Student representatives who have visited the country they are representing share that culture with attendees at each booth. Teets said the organizers of this year’s festival have planned for 22 booths with 100 student volunteers, many of whom are international students.
Besides the information booths, Teets said this year’s festival showcases culturally representative food and performances. The event received a lot of support from the University’s administration, he said.
“UNM’s dean has made a commitment to diversity, and this event shows how this University is diverse and has all of these cultures, that people from different countries are here to be a part of the UNM community,” he said. “Our voices are being heard.”
Teets said he hopes this year’s festival can help inspire students to study abroad.
“The really cool thing about this is that some students, American students, they come to these events, they ask for information, they try the food, get a sense of their culture, and they decide they really like it and become exchange students and go study abroad for a semester,” he said. “This event is really life impacting.”
Teets, who is from Estonia, said the International Festival helped him meet new people during his first year at UNM. While the festival educates UNM students about other cultures, Teets said he hopes the festival also helps bring international students together.

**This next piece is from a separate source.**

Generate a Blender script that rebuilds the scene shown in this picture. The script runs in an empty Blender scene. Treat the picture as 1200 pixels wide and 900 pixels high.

“I try to make people meet other people, to have a good time, which is the whole purpose of the event,” he said. “We just want to make sure they have a good time before they leave UNM.”
Student volunteer Mariana Madrel, who is representing Colombia, said she helped spread the word about the event by creating fliers and recruiting friends to help run booths. Madrel, who has studied in South America, Europe, India and Singapore through UNM’s study abroad programs, will perform flamenco at the festival. Madrel said students will gain interest and an understanding of other cultures through the festival’s displays of food, dance, song and art.
“I hope that they get a curiosity to learn more about the world, I hope that they get a good desire to visit all of these places that they’ve been learning about, and more than anything I hope that they can embrace the likeness we all have,” she said.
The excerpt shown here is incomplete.